Dieses deutliche Profil ermögliche auch den Austausch und die Zusammenarbeit in der Ökumene, betont Bei der Wieden. In Frankfurt war sie maßgeblich am Aufbau der Arbeitsgemeinschaft christlicher Kirchen beteiligt. Wichtig sind ihr auch das christlich-muslimische Gespräch und die Zusammenarbeit mit den jüdischen Gemeinden.

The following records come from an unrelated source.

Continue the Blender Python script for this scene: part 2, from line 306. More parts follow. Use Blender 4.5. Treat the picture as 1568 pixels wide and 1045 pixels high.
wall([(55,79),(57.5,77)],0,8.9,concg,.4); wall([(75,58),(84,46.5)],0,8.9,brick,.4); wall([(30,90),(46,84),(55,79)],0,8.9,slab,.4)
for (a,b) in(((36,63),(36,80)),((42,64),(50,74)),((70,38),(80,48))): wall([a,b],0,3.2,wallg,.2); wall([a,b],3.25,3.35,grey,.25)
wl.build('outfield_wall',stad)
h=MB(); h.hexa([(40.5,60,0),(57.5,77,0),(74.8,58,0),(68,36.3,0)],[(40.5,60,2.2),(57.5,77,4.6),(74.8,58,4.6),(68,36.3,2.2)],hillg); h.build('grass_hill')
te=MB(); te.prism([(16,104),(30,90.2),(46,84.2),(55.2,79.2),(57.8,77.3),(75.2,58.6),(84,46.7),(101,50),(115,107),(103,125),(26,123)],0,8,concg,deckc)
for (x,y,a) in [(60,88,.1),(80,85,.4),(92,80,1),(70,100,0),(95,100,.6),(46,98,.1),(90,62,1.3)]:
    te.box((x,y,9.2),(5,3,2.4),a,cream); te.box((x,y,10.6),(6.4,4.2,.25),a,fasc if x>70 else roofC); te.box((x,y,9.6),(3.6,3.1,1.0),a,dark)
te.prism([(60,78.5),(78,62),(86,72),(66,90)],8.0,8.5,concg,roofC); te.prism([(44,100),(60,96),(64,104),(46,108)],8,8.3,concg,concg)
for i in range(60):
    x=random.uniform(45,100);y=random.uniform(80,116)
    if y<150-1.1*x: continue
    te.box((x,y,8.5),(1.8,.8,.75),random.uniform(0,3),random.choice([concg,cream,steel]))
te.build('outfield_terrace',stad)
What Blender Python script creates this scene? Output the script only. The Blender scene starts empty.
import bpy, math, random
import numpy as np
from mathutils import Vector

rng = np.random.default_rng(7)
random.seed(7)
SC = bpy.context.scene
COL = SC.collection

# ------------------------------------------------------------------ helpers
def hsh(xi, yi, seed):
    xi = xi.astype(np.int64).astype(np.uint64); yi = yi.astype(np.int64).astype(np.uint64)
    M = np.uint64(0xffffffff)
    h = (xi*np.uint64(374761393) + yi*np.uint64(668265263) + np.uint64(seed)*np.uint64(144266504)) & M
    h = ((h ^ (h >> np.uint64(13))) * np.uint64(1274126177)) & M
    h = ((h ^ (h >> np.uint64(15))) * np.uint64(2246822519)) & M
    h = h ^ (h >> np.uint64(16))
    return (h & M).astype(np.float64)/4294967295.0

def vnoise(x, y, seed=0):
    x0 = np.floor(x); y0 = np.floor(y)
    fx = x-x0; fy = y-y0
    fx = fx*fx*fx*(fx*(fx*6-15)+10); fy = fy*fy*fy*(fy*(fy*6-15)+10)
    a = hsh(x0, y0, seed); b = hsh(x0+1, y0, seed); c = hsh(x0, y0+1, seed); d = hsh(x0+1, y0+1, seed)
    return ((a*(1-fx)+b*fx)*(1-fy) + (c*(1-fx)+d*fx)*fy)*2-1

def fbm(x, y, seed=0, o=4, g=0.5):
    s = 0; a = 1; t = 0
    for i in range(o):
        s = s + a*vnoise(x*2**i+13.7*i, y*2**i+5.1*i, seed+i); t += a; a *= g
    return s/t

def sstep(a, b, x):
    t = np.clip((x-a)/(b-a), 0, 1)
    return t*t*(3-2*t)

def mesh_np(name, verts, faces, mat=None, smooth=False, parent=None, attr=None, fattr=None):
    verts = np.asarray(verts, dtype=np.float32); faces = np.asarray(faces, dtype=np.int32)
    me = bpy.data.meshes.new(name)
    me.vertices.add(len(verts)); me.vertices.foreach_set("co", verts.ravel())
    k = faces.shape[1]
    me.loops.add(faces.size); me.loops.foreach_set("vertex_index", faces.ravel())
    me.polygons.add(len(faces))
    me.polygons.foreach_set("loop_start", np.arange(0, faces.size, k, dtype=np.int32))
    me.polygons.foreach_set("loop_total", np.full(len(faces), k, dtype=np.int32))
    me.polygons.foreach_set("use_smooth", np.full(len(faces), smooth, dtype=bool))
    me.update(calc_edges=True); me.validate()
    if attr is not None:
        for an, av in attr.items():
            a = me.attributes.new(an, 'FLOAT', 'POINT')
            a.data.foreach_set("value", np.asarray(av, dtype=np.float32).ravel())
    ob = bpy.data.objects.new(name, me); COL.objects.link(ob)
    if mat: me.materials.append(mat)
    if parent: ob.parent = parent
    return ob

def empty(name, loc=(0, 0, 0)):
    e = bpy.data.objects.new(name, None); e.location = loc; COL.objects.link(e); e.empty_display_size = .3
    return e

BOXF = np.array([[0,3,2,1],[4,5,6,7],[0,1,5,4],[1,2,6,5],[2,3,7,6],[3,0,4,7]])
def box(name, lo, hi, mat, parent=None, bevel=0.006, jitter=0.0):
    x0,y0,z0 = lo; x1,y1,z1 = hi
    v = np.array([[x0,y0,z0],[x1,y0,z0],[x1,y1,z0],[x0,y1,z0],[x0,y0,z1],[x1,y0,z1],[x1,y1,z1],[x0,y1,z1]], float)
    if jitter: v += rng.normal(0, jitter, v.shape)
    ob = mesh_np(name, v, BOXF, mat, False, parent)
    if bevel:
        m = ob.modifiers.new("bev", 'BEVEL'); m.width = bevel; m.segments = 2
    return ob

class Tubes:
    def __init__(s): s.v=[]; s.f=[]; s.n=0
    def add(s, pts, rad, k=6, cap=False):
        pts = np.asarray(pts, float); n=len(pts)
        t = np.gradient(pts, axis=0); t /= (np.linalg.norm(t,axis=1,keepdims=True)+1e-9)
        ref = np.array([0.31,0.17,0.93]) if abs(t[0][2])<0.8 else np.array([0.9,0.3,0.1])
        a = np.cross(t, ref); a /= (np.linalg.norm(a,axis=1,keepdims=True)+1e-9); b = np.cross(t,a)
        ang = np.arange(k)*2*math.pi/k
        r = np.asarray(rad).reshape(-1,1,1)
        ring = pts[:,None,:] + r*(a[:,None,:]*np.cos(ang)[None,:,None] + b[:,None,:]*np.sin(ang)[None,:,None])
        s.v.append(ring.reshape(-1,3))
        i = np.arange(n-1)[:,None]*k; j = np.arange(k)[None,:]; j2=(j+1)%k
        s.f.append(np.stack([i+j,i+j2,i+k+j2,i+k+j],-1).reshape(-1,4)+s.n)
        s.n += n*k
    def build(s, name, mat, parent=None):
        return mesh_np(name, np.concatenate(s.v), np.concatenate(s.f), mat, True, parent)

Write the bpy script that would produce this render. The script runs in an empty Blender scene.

Die gebürtige Darmstädterin studierte Theologie in Wuppertal und Göttingen. Ihre theologische Laufbahn begann sie als Vikarin in Kinzenbach bei Gießen. 1997 erhielt sie ihren Doktortitel für eine Arbeit über die Predigten des Reformators Martin Luther (1483-1546). Von 1999 bis 2003 war sie am Reformierten Seminar für pastorale Aus- und Fortbildung in Wuppertal tätig, wo sie Vikarinnen und Vikare begleitete, bevor sie ihre Pfarrstelle in Frankfurt antrat.
Als Freundin der Kirchenmusik freue sie sich schon auf die reiche ostfriesische Orgelkultur, sagt die künftige Kirchenpräsidentin, die selbst Cello spielt. Auch wenn sie schon lange nicht mehr selbst auf der Orgelbank gesessen habe, so liebe sie doch diese Instrumente.